Revolutionary zeal: there will always be angry or impatient people who would like a quick change, and to them revolution may be more appealing then evolution. These are those who would rather fight than create. It is, of course, worthwhile trying to reason with them, but talking may not always work. If this is the case, it may be better to let them go than to try to contain them. History shows that revolutionary zeal can be too dangerous to give it a change to take over. However, if possible, those people shouldn’t be alienated either. When the forces supporting the existing system start lashing out (see below), revolutionaries may play an important role not so much in overthrowing the old (which can be left to spontaneous processes), but in protecting the new against turning the chance into something even worse.

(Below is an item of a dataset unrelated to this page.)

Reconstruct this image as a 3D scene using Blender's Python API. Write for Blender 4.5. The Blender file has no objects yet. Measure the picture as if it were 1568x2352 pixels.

Isolationism: Some people reject mainstream social life and attempt to create their own local paradise, usually in a geographically remote place. Although they may not contribute directly to change, such experiments can still have a great value, as much can be learned from their experiences. Isolationism is more often though manifested as inward-looking, self-ghettoisation within wider society, which can lead to an ‘us v. them’ mentality (‘them’ being everybody else). In extreme cases, this can turn into a movement or community close to something like a sect or cult. To avoid this, every group needs be fluid to some extent. In other words, there should be some degree of permeability between the inside and the outside. Connections and collaboration with other groups and multiple belonging can go a long way into avoiding a largely unhelpful in-group / out-group attitude, as well as black-and-white thinking.

Excessive optimism (utopianism): Good ideas can change the world, but the reality of implementation can corrupt even the best ideas. What could be better than renewable energy suppliers? Well, even the most determined customers would give up if it takes a half an hour for their customer service to answer a call. It’s an unfortunate fact of life that things usually do not run smoothly. Even with a perfect system (and there is no perfect system), things would not run smoothly, as this would require perfect people and you can’t expect those who were born into and live in a dying system to be perfect. Hope is essential, optimism is good, but excessive optimism is a recipe for a failure. It is important that any organisation or movement is prepared for reality to kick in and for various challenges along the way.

[1] can offer helpful tips on how to do this.
[2] In recent years a regressive writer, Jordan Peterson, has been advocating this.
[3] Practical challenges such as money, time, space, organisation, etc. are not discussed here as they differ from case to case and cannot be meaningfully generalised.
[4] The Cultural Revolution (1966-1976) was carried out mostly by young people who saw themselves as, and in many ways were, grassroot activists. China’s leader, Mao Zedong, utilised and encouraged their righteousness in a fight with his own Communist Party after his attempts at economic reform led to mass starvation. However, things got so out of control that he had to quickly stop this destructive force, send young people to the countryside for ‘re-education’, and bring in a de facto military dictatorship.
[5] The revolution that was begun by secular, educated Iranians as a protest against the dictatorship of the Shah was hijacked by Islamic clerics, led by Ayatollah Khomeini, for their own purposes. The first victims of the new regime were the students and others who started the revolution in the first place.